Наконец, последнее и самое сенсационное открытие. «Все поселение, — пишет руководитель раскопок на Магзалии Николай Оттович Бадер, — было окружено мощной стеной на цоколе, сложенном из крупных каменных плит, отдельные из которых достигают полутора метров в поперечнике. С севера стена образует подковообразный выступ около пяти метров в диаметре, и, как нам представляется, это фундамент башни». Главный проход в поселение осуществлялся, по-видимому, с западной стороны. Именно там и находятся массивные ворота, сложенные из огромных каменных плит.
Появление сложных оборонительных укреплений в столь раннее время еще ждет своего серьезного объяснения. Ведь аналогичная ситуация сложилась и в других древнейших земледельческих поселениях Ближнего Востока — Иерихоне, Бейде, Рас-Шамре, Чатал-Гуйюке. Видимо, возникновение укреплений было вызвано возросшей угрозой нападения на эти очаги неолитической революции со стороны менее развитых (и менее обеспеченных продуктами питания) соседей, остававшихся еще на уровне охотничье-собирательского хозяйства. Само появление таких укрепленных поселков знаменовало собой завершение неолитической революции. Эти поселки стали форпостами новой экономической системы, которая в VII–VI тысячелетиях до н. э. по речным долинам распространилась далеко за пределы областей естественного обитания диких злаков. Постепенно на смену отдельным, изолированным поселениям пришли сотни раннеземледельческих поселений.
Последствия перехода к оседлому образу жизни были поистине революционны.
Во-первых, резко изменилась общая численность населения в областях, где победили новые, прогрессивные формы хозяйственной деятельности.

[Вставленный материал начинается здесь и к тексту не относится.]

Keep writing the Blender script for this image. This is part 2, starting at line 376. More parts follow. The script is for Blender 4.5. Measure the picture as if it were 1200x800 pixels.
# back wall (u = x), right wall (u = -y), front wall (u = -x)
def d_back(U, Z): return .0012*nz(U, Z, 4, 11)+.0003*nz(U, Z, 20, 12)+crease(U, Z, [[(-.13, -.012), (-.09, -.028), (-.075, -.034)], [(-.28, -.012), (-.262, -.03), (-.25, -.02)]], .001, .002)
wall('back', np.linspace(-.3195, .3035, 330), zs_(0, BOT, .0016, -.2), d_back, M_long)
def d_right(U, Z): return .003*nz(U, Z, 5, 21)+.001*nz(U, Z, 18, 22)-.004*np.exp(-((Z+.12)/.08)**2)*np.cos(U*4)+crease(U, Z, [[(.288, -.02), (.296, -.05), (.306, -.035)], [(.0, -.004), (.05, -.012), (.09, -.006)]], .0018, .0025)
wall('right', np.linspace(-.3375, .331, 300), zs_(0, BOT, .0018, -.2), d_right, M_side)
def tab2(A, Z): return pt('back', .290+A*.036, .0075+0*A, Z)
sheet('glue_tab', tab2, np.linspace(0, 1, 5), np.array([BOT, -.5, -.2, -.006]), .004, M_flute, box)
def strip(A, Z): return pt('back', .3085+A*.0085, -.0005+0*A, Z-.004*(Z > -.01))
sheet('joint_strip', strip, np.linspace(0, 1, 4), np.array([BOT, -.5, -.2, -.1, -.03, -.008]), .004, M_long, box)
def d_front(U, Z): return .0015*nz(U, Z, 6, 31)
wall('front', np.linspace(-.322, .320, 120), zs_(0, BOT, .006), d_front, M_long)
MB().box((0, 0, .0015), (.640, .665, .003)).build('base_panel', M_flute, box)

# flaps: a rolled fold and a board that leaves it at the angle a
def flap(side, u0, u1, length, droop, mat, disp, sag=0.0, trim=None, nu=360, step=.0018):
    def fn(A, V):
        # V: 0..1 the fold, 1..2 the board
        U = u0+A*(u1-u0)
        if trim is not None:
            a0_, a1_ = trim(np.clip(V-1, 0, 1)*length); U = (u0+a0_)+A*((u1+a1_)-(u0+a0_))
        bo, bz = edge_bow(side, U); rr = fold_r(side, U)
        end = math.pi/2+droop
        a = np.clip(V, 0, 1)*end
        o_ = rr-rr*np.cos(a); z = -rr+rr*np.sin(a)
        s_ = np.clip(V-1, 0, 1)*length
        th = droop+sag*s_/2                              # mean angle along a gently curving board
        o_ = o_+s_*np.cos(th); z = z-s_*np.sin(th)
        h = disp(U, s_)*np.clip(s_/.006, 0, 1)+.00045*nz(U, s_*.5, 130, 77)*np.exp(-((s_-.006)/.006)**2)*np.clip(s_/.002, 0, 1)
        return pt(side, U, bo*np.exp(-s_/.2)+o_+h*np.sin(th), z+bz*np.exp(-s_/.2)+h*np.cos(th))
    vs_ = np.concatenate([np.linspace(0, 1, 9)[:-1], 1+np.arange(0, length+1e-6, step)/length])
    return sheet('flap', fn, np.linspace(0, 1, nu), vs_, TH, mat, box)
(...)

По подсчетам Р. Брейдвуда, на Ближнем Востоке плотность населения примитивных охотников и собирателей эпохи верхнего палеолита составляла не более трех человек на 160 квадратных километров, специализированных собирателей растительной пищи времен мезолита (около 19 тысяч лет назад) — 12,5 человека на 160 квадратных километров, а в первых оседлых земледельческих общинах — уже 2500 человек на 160 квадратных километров, то есть, по сравнению с предшествующим периодом, — более чем двухсоткратный рост!